Task requirements: Look through the material below. Copy every line with the string "wide" in it.
**********
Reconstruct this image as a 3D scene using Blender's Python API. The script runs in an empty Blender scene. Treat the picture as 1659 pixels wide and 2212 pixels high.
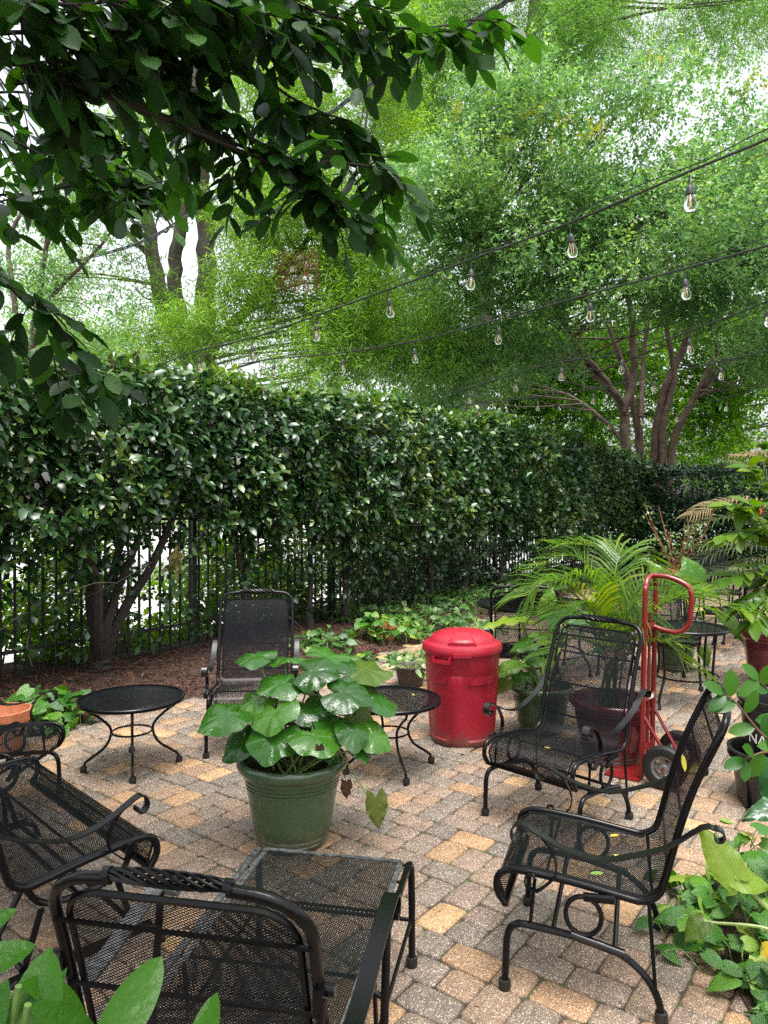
import bpy, math, random
import numpy as np
from mathutils import Vector, Matrix
random.seed(7)
rng = np.random.default_rng(11)
R = math.radians
PI = math.pi
scene = bpy.context.scene

# ------------------------------------------------------------------ camera
CX, CY, F, CAM_H = 829.5, 1106.0, 1600.0, 1.68        # picture measured on a 1659 x 2212 copy
PITCH = math.atan(21.0 / F)
cam_data = bpy.data.cameras.new('camera')
cam_data.sensor_fit = 'VERTICAL'
cam_data.sensor_height = 36.0
cam_data.lens = 36.0 * F / 2212.0
cam_data.clip_start = 0.05
cam_data.clip_end = 2000.0
cam = bpy.data.objects.new('camera', cam_data)
scene.collection.objects.link(cam)
cam.location = (0, 0, CAM_H)
cam.rotation_euler = (PI / 2 - PITCH, 0, 0)
scene.camera = cam

# ------------------------------------------------------------------ sky, sun, exposure
SUN_EL, SUN_AZ = R(74), R(165)          # azimuth measured from +Y towards +X
world = bpy.data.worlds.new('World')
scene.world = world
world.use_nodes = True
wn = world.node_tree.nodes
wl = world.node_tree.links
wn.clear()
sky = wn.new('ShaderNodeTexSky')
sky.sky_type = 'NISHITA'
sky.sun_disc = False
sky.sun_elevation = SUN_EL
sky.sun_rotation = SUN_AZ
sky.air_density = 1.0
sky.dust_density = 6.0
sky.ozone_density = 1.0
hs = wn.new('ShaderNodeHueSaturation')
hs.inputs['Saturation'].default_value = 0.22
hs.inputs['Value'].default_value = 1.0
bg = wn.new('ShaderNodeBackground')
bg.inputs['Strength'].default_value = 0.15
wo = wn.new('ShaderNodeOutputWorld')
wl.new(sky.outputs[0], hs.inputs['Color'])
wl.new(hs.outputs[0], bg.inputs['Color'])
wl.new(bg.outputs[0], wo.inputs['Surface'])
sun_data = bpy.data.lights.new('sun', 'SUN')
sun_data.energy = 1.3
sun_data.angle = R(25)
sun_data.color = (1.0, 0.97, 0.92)
sun = bpy.data.objects.new('sun', sun_data)
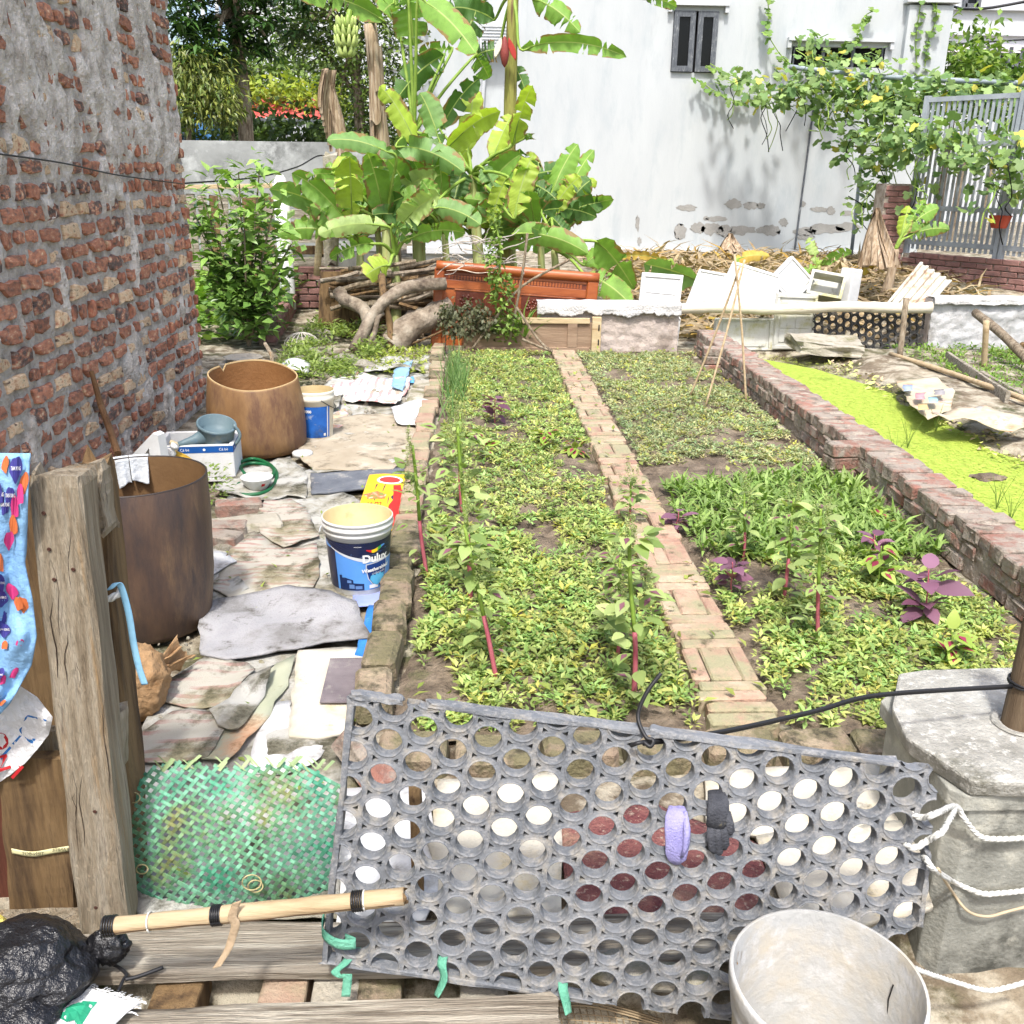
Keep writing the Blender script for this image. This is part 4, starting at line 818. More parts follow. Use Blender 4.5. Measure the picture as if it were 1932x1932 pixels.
# ---- concrete pillar with its cap and the bamboo post standing in it
t = thing('concrete_pillar', 'rough concrete pillar with a wide chamfered cap at the right edge', 'pillar', (1.36, 1.86, -.15))
CP = [(1.16, 2.25), (1.07, 2.08), (1.045, 1.94), (1.12, 1.76), (1.32, 1.745), (1.72, 1.76), (1.72, 2.29), (1.24, 2.27)]
bm = bmesh.new(); zt, zb = .32, .268
vt = [bm.verts.new((x, y, zt)) for x, y in CP]; vb = [bm.verts.new((1.4+(x-1.4)*.965, 2.0+(y-2.0)*.95, zb)) for x, y in CP]
bm.faces.new(vt); bm.faces.new(vb[::-1]); n = len(CP)
for i in range(n): bm.faces.new((vb[i], vb[(i+1) % n], vt[(i+1) % n], vt[i]))
bmesh.ops.recalc_face_normals(bm, faces=bm.faces[:]); bmesh.ops.translate(bm, verts=bm.verts, vec=(-1.36, -1.86, .15)); me = bpy.data.meshes.new('cap'); bm.to_mesh(me); bm.free()
link('cap', me, m_concrete, (1.36, 1.86, -.15), t, bevel=.009)
def octa(x0, x1, y0, y1, c): return [(x0+c, y0), (x1-c, y0), (x1, y0+c), (x1, y1-c), (x1-c, y1), (x0+c, y1), (x0, y1-c), (x0, y0+c)]
b = MB(); b.prism(octa(1.095, 1.66, 1.775, 2.22, .03), (0, 0, .225), XR, (0, 1, 0), (0, 0, 1), .044); b.build('neck', m_concrete_d, t, bevel=.004)
b = MB(); b.prism(octa(1.11, 1.64, 1.785, 2.2, .035), (0, 0, -.36), XR, (0, 1, 0), (0, 0, 1), .583); b.build('shaft', m_concrete_d, t, bevel=.004)
b = MB(); b.prism(octa(1.06, 1.7, 1.715, 2.26, .05), (0, 0, -.42), XR, (0, 1, 0), (0, 0, 1), .115); b.build('foot', m_concrete_d, t, bevel=.008)
PP = Vector((1.355, 1.99, .32)); MB().lathe([(.066, .003), (.063, .007), (.048, .003), (.046, -.02)], PP, 20).build('socket', m_concrete, t)
b = MB(); b.tube([PP+Vector((0, 0, z)) for z in np.linspace(-.05, .41, 10)], [.042, .041, .0405, .0405, .04, .04, .0405, .04, .0395, .039], 16, jit=.03); b.build('bamboo_post', mat('grey_bamboo', [S(96, 80, 62), S(126, 110, 88)], 4, .85, .4, 40, stretch=(9, 9, .6), dirt=(S(60, 50, 42), .25, 5)), label='short dark bamboo post standing in the pillar cap', cat='post', smooth=True)
cz = PP.z+.115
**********
Task answer:
Reconstruct this image as a 3D scene using Blender's Python API. The script runs in an empty Blender scene. Treat the picture as 1659 pixels wide and 2212 pixels high.
t = thing('concrete_pillar', 'rough concrete pillar with a wide chamfered cap at the right edge', 'pillar', (1.36, 1.86, -.15))